Fixing the Weak Link

LEEDM.E.1967.0032.G.13 He thought they were going to have a quiet dinner, but she arrived apoplectic.  Some of the folks who worked with her had dropped the ball on a project that was routine and should have been foolproof.

She thought they were going to have a quiet dinner, but he arrived apoplectic.  Someone had asked his help on a project, but frequently failed to send him the necessary documents — even when those documents were mentioned in the transmittal note.

This couple is headed for high blood pressure problems or, at the very least, indigestion.  I suspect they are not the only ones.

Why do simple things get messed up? Look for the weak link.  In the first instance, the weak link was between two parts of the organization that were handling a job together.  Because it was a collective effort, nobody felt responsible because everyone was (theoretically) responsible.  In the second case, the weak link lay in the person transmitting the documents carelessly.

Fixing the weak link is tough because by the time you confront it, you’re often in a towering rage.  So, the first step is to sleep on it.  If that’s not possible, at least count to 10 before commencing. Then, take a look at the procedure surrounding the weak link.  In the first case, each part of the organization had a checklist for handling their part of the process.  However, someone failed to follow the checklist. And the organization had not created a checklist to cover the handoff.  This handoff checklist could have acted as a secondary check, another chance to catch a error before it developed into a real problem. In the second case, the problem arose in…the handoff between the person sending the documents and the recipient.  They clearly did not have a checklist that the first person could follow to ensure that all relevant materials were sent to the recipient when promised.

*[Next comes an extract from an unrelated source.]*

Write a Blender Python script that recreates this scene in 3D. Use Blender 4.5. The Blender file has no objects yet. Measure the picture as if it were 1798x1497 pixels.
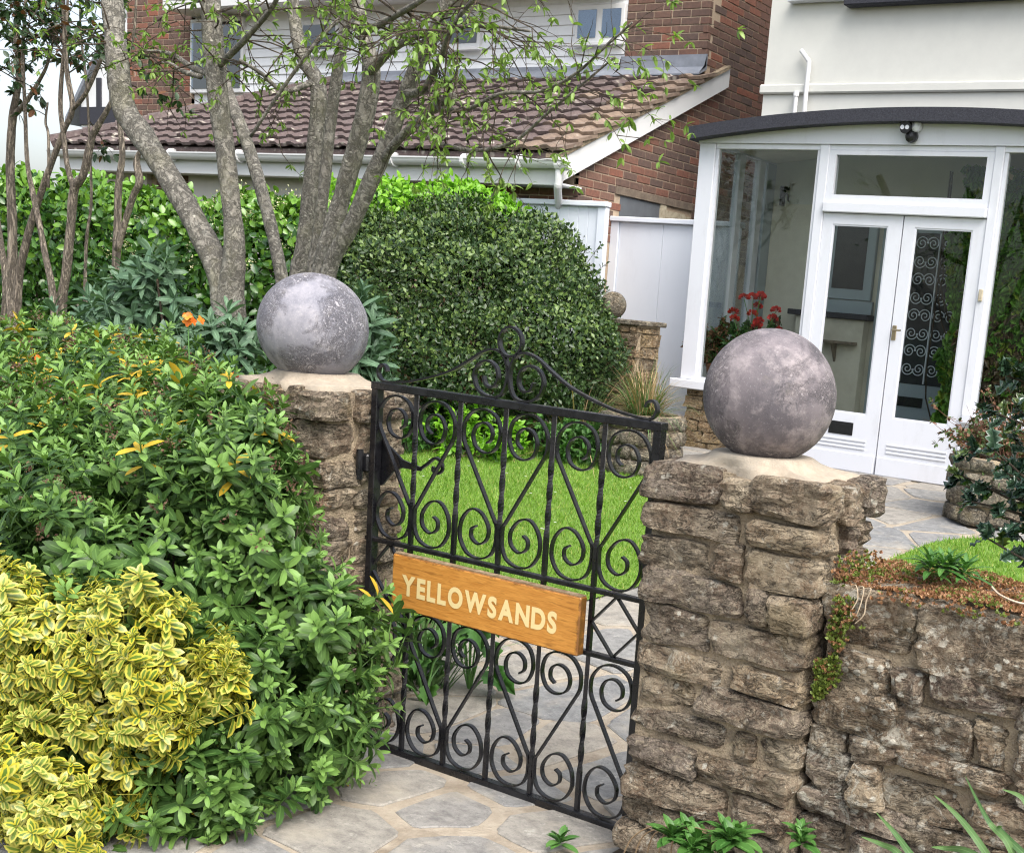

Peter Bregman believes that problems arise in the handoff phase because of poor communication:

Most of us think we communicate well. Which, ironically, is why we often leave out important information (we believe others already know it). Or fail to be specific about something (we think others already understand it). Or resist clarifying (we don’t want to insult other people).

To address this problem, Bregman recommends that we develop and use a handoff checklist along the following lines:

Handoff Checklist

  • What do you understand the priorities to be?
  • What concerns or ideas do you have that have not already been mentioned?
  • What are your key next steps, and by when do you plan to accomplish them?
  • What do you need from me in order to be successful?
  • Are there any key contingencies we should plan for now?
  • When will we next check-in on progress/issues?
  • Who else needs to know our plans, and how will we communicate them?

Time it takes to go through the checklist? One to five minutes. Time (and trust) saved by going through the checklist? Immeasurable.

If you’re tempted to ignore the need for a handoff checklist or a checklist of any sort, take a few minutes to read this collection of sad (and in some cases, scary) stories of what happens when people fail to create or follow checklists.  If you want to learn more about checklists, read my prior post, The Value of Checklists.

At the end of the day, it’s hard to escape the conclusion that taking the time to develop and follow a checklist that addresses the weak link can save lives, save time and possibly save you from high blood pressure and indigestion.